As systems become more powerful, they fade further into the background.
The consumer does not think about:
payment routing
currency conversion
compliance orchestration
treasury infrastructure
They simply expect things to work.
That expectation may ultimately define the next era of fintech.
The winners will not necessarily be the companies with the flashiest interfaces or the loudest branding.
They will be the companies capable of absorbing extraordinary complexity while presenting users with something that feels effortless.
In other words, the future of fintech may look less like software and more like electricity:
critical, invisible, and everywhere.
Footnotes:
1 Hemish Prakash Chandra Kapadia, “Reducing Cognitive Load in Online Financial Transactions,” International Journal of Current Science (2022), accessed May 13, 2026, International Journal of Current Science paper.

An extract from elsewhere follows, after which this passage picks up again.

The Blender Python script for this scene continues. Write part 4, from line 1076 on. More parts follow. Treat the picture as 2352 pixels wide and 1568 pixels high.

2 Katarzyna Samson and Patrycjusz Kostyszyn, “Effects of Cognitive Load on Trusting Behavior – An Experiment Using the Trust Game,” PLOS One 10, no. 5 (2015), accessed May 13, 2026, PLOS One study.
3 Edelman, “2019 Trust in Financial Services,” Edelman Trust Barometer (2019), accessed May 13, 2026, Edelman Trust Barometer 2019.
4 Andrew Wilde, “Why Consumers Just Don’t Trust Fintechs,” Edelman Insights, August 26, 2020, accessed May 13, 2026, Edelman fintech trust article.